Breakfast wasn’t always ignored. There was a time when a hearty breakfast was really taken seriously. During the 19th century, for example, Oxford undergraduates elevated it to a celebratory meal, by beginning the day with a breakfast party which they held in their rooms. The spread that their long-suffering scout painstakingly carried from the college kitchen to their rooms was quite extraordinary. On reading the lists of foods placed on the groaning breakfast tables, one wonders how they could have possibly managed to eat lunch and dinner the same day.

Such breakfasts served in Victorian and Edwardian England would take place after the undergraduate’s obligatory morning attendance in chapel and presented just before his guests were about to arrive. It was not unusual for the breakfast to include enormous dishes of fish, cooked fowls embellished with mushrooms and a mound of mashed potatoes on which a pile of sausages were placed (just like the Desperate Dan cartoon feasts of yesteryear).

There would also be dishes of eggs and omelettes and at least one joint of roast beef, perhaps a joint of ham, and a massive pile of toast. Marmalade, too, thanks to Sarah Jane, the wife of the Oxford grocer Frank Cooper, who began making it for the family shop in in 1874.The taste of her coarse cut marmalade soon became so popular that no Oxford breakfast table would have been complete with at least one jar. For reasons I don’t understand, the undergraduates named Cooper’s Oxford marmalade “squish” Was it after the noise it made when spread lavishly on thick slices of buttered toast?

Training breakfasts for Oxford boat crews in the 1880s were equally massive and included underdone beef steaks, mutton chops, chickens, poached eggs, toast, butter and marmalade, all of which was washed with two breakfast cups of weak tea. Those attending the breakfast who were not in training were regaled sumptuously, too, and permitted to conclude with tankards of College ale, rather than weak tea.

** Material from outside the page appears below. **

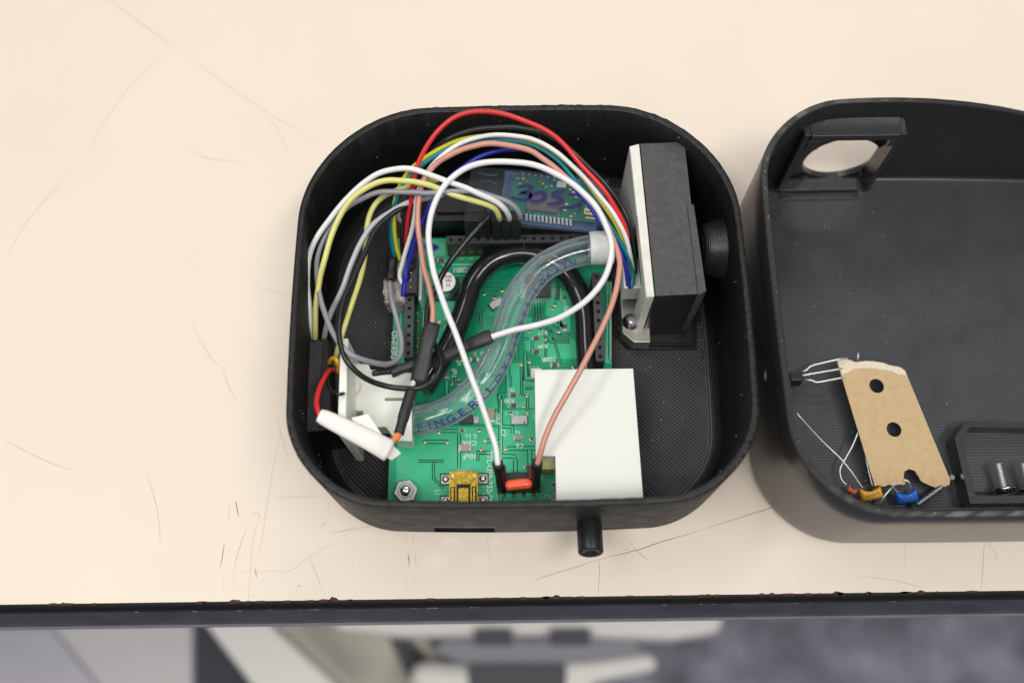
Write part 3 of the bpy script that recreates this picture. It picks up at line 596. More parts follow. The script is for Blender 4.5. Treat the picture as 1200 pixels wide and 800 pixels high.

When I lived in Australia, the catering college in which I worked frequently held staff meetings at the breakfast table. The college head argued that starting the day with a companionable meal, and while we were all bright and alert was a very positive way to discuss curriculum matters and put the world to rights. As these breakfasts took place at a very early hour, I am not sure everyone agreed. But they proved an enjoyable way of beginning the day. And, yes, we did get served the ‘full English’ — black pudding, bacon, eggs, beans and sausages. Even fried bread.

The ‘full English’ is something many of us count as one of the pleasures of staying at a British hotel. Perhaps it is because when on holiday we have time to enjoy the delights of this meal without having to check the clock, or cook it for ourselves. Hotel chefs will often admit it is the most difficult meal to cook as they have to juggle serving hot toast, crisping the bacon and cooking the eggs so that they are just right at the same time.

When my dog and I stayed at The Lords at the Manor, in Little Slaughter, we took breakfast in the garden. I must admit that sitting there amid lavender bushes and roses in full bloom — daily newspapers beside me — proved a memorable experience and one to be taken leisurely. It certainly set me up for the rest of the day.